When Smith, now in her 60s, first began working at Hardee’s, she was in her late 20s. Nearly every day, she would wake up at 1:30 a.m. to get to work on time. When her two sons were young, they would wake up with their mom and go over to a family member’s home while she went to work.
“When they got older, my oldest could watch the baby,” she said. “So it was a little easier after that.”
Even when Smith is at home, she’s in the kitchen. Her family and fellow members of Bethel Baptist Church often call upon her for homemade food, particularly collard greens and meatloaf — her two specialties. She creates many of her own recipes, she said. Most of them are inspired by her mother.
“We all cooked in my family,” she said. “My mom had 11 kids. We all were cooking.”
For Smith, time spent out of the kitchen — whether at home or work — is time to nap, watch Lifetime TV specials and dance.
“I love blues music,” she said. “I love the old style of blues. Sometimes I get to dancing to it in the kitchen at home, but we don’t play music (at work).”
Allen said everyone, from coworkers to regular customers, looks forward to seeing Smith.
In the kitchen, Smith and her coworkers talk, and even gently tease each other, throughout their shifts.
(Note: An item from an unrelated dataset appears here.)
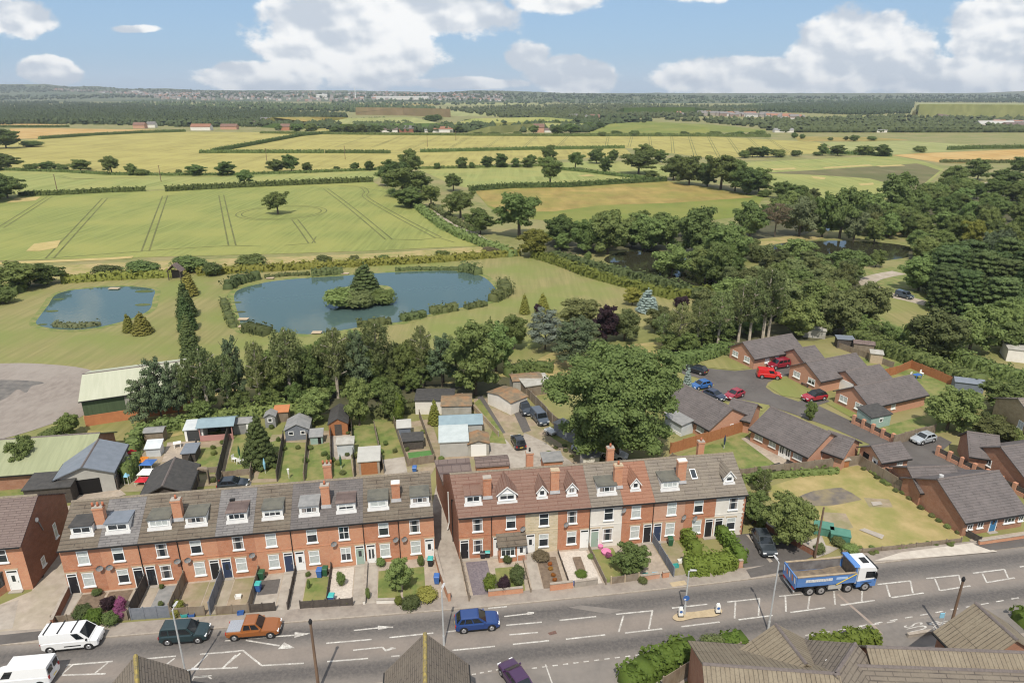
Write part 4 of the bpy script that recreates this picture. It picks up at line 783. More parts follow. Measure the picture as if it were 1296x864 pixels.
def far_house(u,v,l,d,h,wall,roof,label,rz=0,cat='house',nm='far_farmhouse'):
    p=PT(u,v); o=thing(nm,label,cat,p,rz); mb=MB(); mb.xprism([(-d/2,-2),(d/2,0),(d/2,h*.6),(0,h*.97),(-d/2,h*.6)],-l/2,l/2,K[wall]); mb.build('wall',o)
    mb=MB(); mb.xprism([(-d/2-.4,h*.57),(0,h),(d/2+.4,h*.57),(d/2+.4,h*.6),(0,h*1.05),(-d/2-.4,h*.6)],-l/2-.3,l/2+.3,K[roof]); mb.build('roof',o)
    return o
for a in ((178,163,16,9,8,'brick3','tred','pink walled farmhouse beyond the tan field'),(193,162.5,12,8,8,'render','tslate','cream farmhouse with a dark roof near the pink one'),(256,166,26,10,8,'render','torange','white barn with an orange roof at the field head'),(291,164.5,22,9,7,'brick3','tred','brick farm range just past the orange roofed barn'),
  (338,156.5,18,9,9,'render','tslate','white gabled barn among far trees'),(330,159,26,10,6,'brick3','tplum','long dull red shed below the white gabled barn'),(362,165.5,12,8,8,'brick','tred','small brick house at the edge of the yellow field'),(368,154.5,14,8,7,'render','torange','red and white cottage on the far lane'),(493,169,22,9,6,'render','tplum','low pale bungalow on the far lane'),(515,168.5,18,9,8,'brickdark','tslate','dark slate farmhouse beside the pale bungalow'),
  (561,170,26,9,7,'render','torange','bright orange roofed farm building on the far lane'),(543,169,10,8,5,'render','feltgrey','tiny white lodge by the orange roofed farm building'),(682,170.5,13,8,10,'brick3','tred','tall pink gabled house behind the yellow field'),(698,170.3,18,7,5,'render','tplum','low outbuilding joined to the pink gabled house side'),
  (714,150.5,22,9,7,'render','tslate','grey roofed villa in the far trees'),(727,150.5,20,9,8,'render','tslate','white villa with bright walls in the far trees'),(739,150.5,16,9,7,'render','tslate','small white villa next to the red roofed one'),(752,150.8,20,9,8,'brick3','tred','red roofed villa in the far trees'),(990,174.5,24,8,5,'render','feltgrey','long white shed by the hedge before the scrub'),(1112,176.5,14,8,5,'render','feltgrey','small white hut at the field corner before the scrub'),
  (1258,162,50,16,9,'render','greysheet','white warehouse among the far scrub'),(1290,163,46,16,8,'brick3','tplum','brick works building past the white warehouse'),(408,123.5,60,30,16,'render','greysheet','white tower block standing out in the far town'),(508,126,300,40,14,'render','greysheet','very long white factory roof in the far town'),(172,117.5,60,25,16,'render','feltgrey','pale hall on the far hill slope'),(1205,150,60,16,8,'brick3','tplum','dull brick barn in the scrub woodland')):
    far_house(*a)
mb=MB(); mb.tube((0,0,0),(0,0,60),2.2,1.4,8,K['white']); o=mb.build('chimney_mast',None,PT(450,125.5)); tag(o,'slim white mast rising over the far town','mast')
# haze over the plain
mb=MB(); mb.box(-10500,10500,-95,9900,-1,165,K['ground']); o=mb.build('haze'); o.data.materials.clear()
hz=bpy.data.materials.new('haze_air'); hz.use_nodes=True; nt=hz.node_tree; nt.nodes.clear()
vo=nt.nodes.new('ShaderNodeVolumePrincipled'); vo.inputs['Color'].default_value=(.80,.88,1,1); vo.inputs['Density'].default_value=.00008; vo.inputs['Anisotropy'].default_value=.2
ou=nt.nodes.new('ShaderNodeOutputMaterial'); nt.links.new(vo.outputs[0],ou.inputs['Volume']); hz.cycles.volume_sampling='DISTANCE'; o.data.materials.append(hz); tag(o,kind='stuff')
ORD_='first second third fourth'.split()
# ---------------------------------------------------------------- building parts
FC={}
def win_mesh(w,h,st):
    k=('w',round(w,2),round(h,2),st)
    if k in FC: return FC[k]
    f=.075; mb=MB(); m=K['upvc']; y0,y1=-.05,.06
    mb.box(-w/2,-w/2+f,y0,y1,0,h,m); mb.box(w/2-f,w/2,y0,y1,0,h,m); mb.box(-w/2+f,w/2-f,y0,y1,0,f,m); mb.box(-w/2+f,w/2-f,y0,y1,h-f,h,m)
    def bar(x0,x1,z0,z1): mb.box(x0,x1,y0+.008,y1,z0,z1,m)
    if st==1: bar(-w/2+f,w/2-f,h*.60-.03,h*.60+.03)
    elif st==2: bar(-.035,.035,f,h-f)
    elif st==3: bar(-.03,.03,f,h-f); bar(-w/2+f,-.03,h*.55-.025,h*.55+.025); bar(.03,w/2-f,h*.55-.025,h*.55+.025)
    elif st==4: bar(-w/6-.03,-w/6+.03,f,h-f); bar(w/6-.03,w/6+.03,f,h-f)
    elif st==5: bar(-w/6-.03,-w/6+.03,f,h-f); bar(w/6-.03,w/6+.03,f,h-f); bar(w/6+.03,w/2-f,h*.68-.025,h*.68+.025)
    pm=MB(); pm.box(-w/2+f,w/2-f,-.012,.02,f,h-f,K['glass'])
    bm=MB(); bm.box(-w/2+f,w/2-f,-.012,.02,f,h-f,K['blind'])
    sm=MB(); sm.box(-w/2-.08,w/2+.08,-.13,.04,-.11,-.002,K['white'])
    lm=MB(); lm.box(-w/2-.10,w/2+.10,-.035,.05,h+.002,h+.17,K['stonelintel'])
    cm=MB(); q=w/2-f; [cm.box(x0,x1,-.012,.02,f,h-f,K[m2]) for x0,x1,m2 in ((-q,-q*.52,'curtain'),(-q*.52,q*.5,'glass'),(q*.5,q,'curtain'))]
    hm_=MB(); hm_.box(-q,q,-.012,.02,f,h*.58,K['glass']); hm_.box(-q,q,-.012,.02,h*.58,h-f,K['blind'])
    FC[k]=(mb.mesh('window'),pm.mesh('pane'),bm.mesh('blind_pane'),sm.mesh('sill'),lm.mesh('lintel'),cm.mesh('curtained_pane'),hm_.mesh('half_blind_pane')); return FC[k]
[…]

Customers, some of whom Smith knows simply by their voices, can always count on a quick “Hello” from the biscuit master from the back before she returns to her duty.
“We love her here,” Allen said. “Everybody loves Miss Ida.”
Smith said she would like to work somewhere where she can cook and bake more than just biscuits.
“Especially soul food,” she added. “I’d like that.”
But she says she enjoys her job at Hardee’s because of her coworkers.
“I like working with people I like,” she said. “It makes the time go quick if you like who you’re spending time with.